→ **Short problem**:
Output every line of the data exactly as it appears.

→ **Stored data**:
** START **

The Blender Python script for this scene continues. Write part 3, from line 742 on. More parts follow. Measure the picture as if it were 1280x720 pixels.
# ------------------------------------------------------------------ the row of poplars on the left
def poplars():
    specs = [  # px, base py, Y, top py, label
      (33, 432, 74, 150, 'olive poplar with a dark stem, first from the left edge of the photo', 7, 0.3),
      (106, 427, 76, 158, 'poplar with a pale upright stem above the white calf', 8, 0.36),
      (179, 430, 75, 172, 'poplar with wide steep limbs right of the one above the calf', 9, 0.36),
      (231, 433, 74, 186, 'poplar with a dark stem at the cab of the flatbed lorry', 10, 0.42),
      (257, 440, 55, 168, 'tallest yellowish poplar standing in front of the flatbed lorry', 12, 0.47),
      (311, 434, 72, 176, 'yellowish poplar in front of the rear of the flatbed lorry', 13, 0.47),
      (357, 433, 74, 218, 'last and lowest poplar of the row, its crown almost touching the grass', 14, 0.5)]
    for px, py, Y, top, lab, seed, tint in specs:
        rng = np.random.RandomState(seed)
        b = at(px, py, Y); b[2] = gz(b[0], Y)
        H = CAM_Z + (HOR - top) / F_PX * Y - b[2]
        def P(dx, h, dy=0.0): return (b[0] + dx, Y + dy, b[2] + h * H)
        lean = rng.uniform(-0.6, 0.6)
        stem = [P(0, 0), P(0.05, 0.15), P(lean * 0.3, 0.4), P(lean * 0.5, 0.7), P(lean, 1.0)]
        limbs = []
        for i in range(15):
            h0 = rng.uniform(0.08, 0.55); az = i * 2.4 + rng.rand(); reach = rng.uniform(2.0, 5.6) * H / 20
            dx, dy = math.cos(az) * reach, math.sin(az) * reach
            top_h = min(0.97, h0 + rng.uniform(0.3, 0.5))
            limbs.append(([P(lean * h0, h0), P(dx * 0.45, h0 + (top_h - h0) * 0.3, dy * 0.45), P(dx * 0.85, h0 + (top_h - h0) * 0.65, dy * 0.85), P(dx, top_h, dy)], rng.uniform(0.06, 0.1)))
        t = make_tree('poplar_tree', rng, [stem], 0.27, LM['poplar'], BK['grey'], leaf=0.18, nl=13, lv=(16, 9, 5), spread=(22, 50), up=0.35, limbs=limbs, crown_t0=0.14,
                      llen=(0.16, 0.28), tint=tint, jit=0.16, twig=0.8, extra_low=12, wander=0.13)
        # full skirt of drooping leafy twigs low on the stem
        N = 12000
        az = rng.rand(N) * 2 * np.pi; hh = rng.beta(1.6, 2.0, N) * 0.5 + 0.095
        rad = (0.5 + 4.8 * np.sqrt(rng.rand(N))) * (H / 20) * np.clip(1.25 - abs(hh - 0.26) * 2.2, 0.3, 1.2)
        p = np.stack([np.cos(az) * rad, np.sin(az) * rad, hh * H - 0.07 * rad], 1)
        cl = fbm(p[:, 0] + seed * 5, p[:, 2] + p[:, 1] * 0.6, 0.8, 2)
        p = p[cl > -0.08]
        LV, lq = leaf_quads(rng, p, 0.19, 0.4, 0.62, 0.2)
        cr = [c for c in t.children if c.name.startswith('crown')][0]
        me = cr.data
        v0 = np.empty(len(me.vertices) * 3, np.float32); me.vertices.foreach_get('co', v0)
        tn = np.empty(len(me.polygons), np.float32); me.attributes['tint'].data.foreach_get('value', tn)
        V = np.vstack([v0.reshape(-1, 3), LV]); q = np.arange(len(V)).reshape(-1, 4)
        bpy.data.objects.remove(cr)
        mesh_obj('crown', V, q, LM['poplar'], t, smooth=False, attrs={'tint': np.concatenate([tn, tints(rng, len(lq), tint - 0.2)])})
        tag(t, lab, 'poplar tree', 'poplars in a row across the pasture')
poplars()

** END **

→ **Result of the exercise**:
The Blender Python script for this scene continues. Write part 3, from line 742 on. More parts follow. Measure the picture as if it were 1280x720 pixels.
# ------------------------------------------------------------------ the row of poplars on the left
def poplars():
    specs = [  # px, base py, Y, top py, label
      (33, 432, 74, 150, 'olive poplar with a dark stem, first from the left edge of the photo', 7, 0.3),
      (106, 427, 76, 158, 'poplar with a pale upright stem above the white calf', 8, 0.36),
      (179, 430, 75, 172, 'poplar with wide steep limbs right of the one above the calf', 9, 0.36),
      (231, 433, 74, 186, 'poplar with a dark stem at the cab of the flatbed lorry', 10, 0.42),
      (257, 440, 55, 168, 'tallest yellowish poplar standing in front of the flatbed lorry', 12, 0.47),
      (311, 434, 72, 176, 'yellowish poplar in front of the rear of the flatbed lorry', 13, 0.47),
      (357, 433, 74, 218, 'last and lowest poplar of the row, its crown almost touching the grass', 14, 0.5)]
    for px, py, Y, top, lab, seed, tint in specs:
        rng = np.random.RandomState(seed)
        b = at(px, py, Y); b[2] = gz(b[0], Y)
        H = CAM_Z + (HOR - top) / F_PX * Y - b[2]
        def P(dx, h, dy=0.0): return (b[0] + dx, Y + dy, b[2] + h * H)
        lean = rng.uniform(-0.6, 0.6)
        stem = [P(0, 0), P(0.05, 0.15), P(lean * 0.3, 0.4), P(lean * 0.5, 0.7), P(lean, 1.0)]
        limbs = []
        for i in range(15):
            h0 = rng.uniform(0.08, 0.55); az = i * 2.4 + rng.rand(); reach = rng.uniform(2.0, 5.6) * H / 20
            dx, dy = math.cos(az) * reach, math.sin(az) * reach
            top_h = min(0.97, h0 + rng.uniform(0.3, 0.5))
            limbs.append(([P(lean * h0, h0), P(dx * 0.45, h0 + (top_h - h0) * 0.3, dy * 0.45), P(dx * 0.85, h0 + (top_h - h0) * 0.65, dy * 0.85), P(dx, top_h, dy)], rng.uniform(0.06, 0.1)))
        t = make_tree('poplar_tree', rng, [stem], 0.27, LM['poplar'], BK['grey'], leaf=0.18, nl=13, lv=(16, 9, 5), spread=(22, 50), up=0.35, limbs=limbs, crown_t0=0.14,
                      llen=(0.16, 0.28), tint=tint, jit=0.16, twig=0.8, extra_low=12, wander=0.13)
        # full skirt of drooping leafy twigs low on the stem
        N = 12000
        az = rng.rand(N) * 2 * np.pi; hh = rng.beta(1.6, 2.0, N) * 0.5 + 0.095
        rad = (0.5 + 4.8 * np.sqrt(rng.rand(N))) * (H / 20) * np.clip(1.25 - abs(hh - 0.26) * 2.2, 0.3, 1.2)
        p = np.stack([np.cos(az) * rad, np.sin(az) * rad, hh * H - 0.07 * rad], 1)
        cl = fbm(p[:, 0] + seed * 5, p[:, 2] + p[:, 1] * 0.6, 0.8, 2)
        p = p[cl > -0.08]
        LV, lq = leaf_quads(rng, p, 0.19, 0.4, 0.62, 0.2)
        cr = [c for c in t.children if c.name.startswith('crown')][0]
        me = cr.data
        v0 = np.empty(len(me.vertices) * 3, np.float32); me.vertices.foreach_get('co', v0)
        tn = np.empty(len(me.polygons), np.float32); me.attributes['tint'].data.foreach_get('value', tn)
        V = np.vstack([v0.reshape(-1, 3), LV]); q = np.arange(len(V)).reshape(-1, 4)
        bpy.data.objects.remove(cr)
        mesh_obj('crown', V, q, LM['poplar'], t, smooth=False, attrs={'tint': np.concatenate([tn, tints(rng, len(lq), tint - 0.2)])})
        tag(t, lab, 'poplar tree', 'poplars in a row across the pasture')
poplars()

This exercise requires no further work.